The authors go on to describe four key elements of a good governance package for communities, the fourth of which is described as follows:

"active advocacy of the conventional liberal ethics of equal treatment and enforcement of conventional anti-discrimination policies. That is is not unrealistic to hope that communities can govern effectively without repugnant behaviours favoring 'us' against 'them' is suggested by the many examples of well-working communities that do not exhibit the ugly parochial and divisive potential of this form of governance."


...

"Other ways of empowering communities can be imagined, but some should be resisted on grounds that they heighten the difficult tradeoffs between good governance and parochialism2 mentioned in this chapter. For example, Alesina and Le Ferrara found that among United States localities, participation in church, local service and political groups, as well as other community organizations is substantially higher where income is more equally distributed, even when a host of other possible influences are controlled. Their findings suggest that policies to increase income equality would enhance community governance. But they also found that racially and ethnically diverse localities ... had significantly lower levels of participation. One may hope that pro-community public policy would not seek to increase racial and ethnic homogeneity of groups for this reason."

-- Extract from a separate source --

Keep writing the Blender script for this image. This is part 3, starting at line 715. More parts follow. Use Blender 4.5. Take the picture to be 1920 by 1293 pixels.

It's not clear to me how this empirical result squares with the theoretical argument earlier that people are better off in a diverse community, but more importantly note how it is automatically assumed by the authors that the value of diversity outweighs any gains to be made from participation in church, local service and political groups.

Later on the essay has a nice series of quotes from Edmund Burke, Alexis de Toqueville and Mark and Engels all lamenting how commercial morality was replacing guardian morality.

Burke:
"The ago of chivalry is gone. That of Sophisters, economists, and calculators has succeeded."


de Toqueville:
"as for the rest of his fellow citizens, he is close to them but he sees them not .. he touches them but feels them not; he exists but in himself and for himself alone."


Mark and Engels:
"The bourgeoisie ... has put an end to all feudal, patriarchal, idyllic relations ... and has left remaining no nexus between man and man than naked self-interest ... In place of the numberless indefeasible chartered freedoms, it has set up that single unconscionable freedom - free trade."


The authors argue that instead of looking to past systems of values, community governance will thrive if it can solve practical problems today (they don't mention the possibility that this may be one and the same thing) or reference their earlier list of moral values that the community uses to help it achieve solutions to modern problems), but it seems ironic that, having said that, they fail to acknowledge that the biggest stumbling block towards community governance, by their own acknowledgement, is their moral value which puts the value of diversity ahead of the gains from a homogenous community.

Anyway, as with the entire book, the essay is well worth reading, although, I did find the closing paragraph oddly hesitant:

"If we are right that communities work well relative to markets and states where the tasks are qualitative and hard to capture in explicit contracts , and where the conflicts of interest among members of society are limited, it seems likely that extremely unequal societies will be competitively disadvantaged in the future because their structures of privilege and material reward limit the capacity of community governance to facilitate the qualitative interactions that underpin the modern economy."

In the future? Latin America exists now, and has been around for quite a while in its highly unequal and 'competitively disadvantaged' state. I don't think we need to wait for the future to test this theory.


----
1As an aside, a quick glance at the NY Times interactive census map shows that white flight is an ongoing phenomenon in most of the U.S.

2Notice the religious origin of the word 'parochialism' which evokes a
combination of exclusivity and respect for tradition.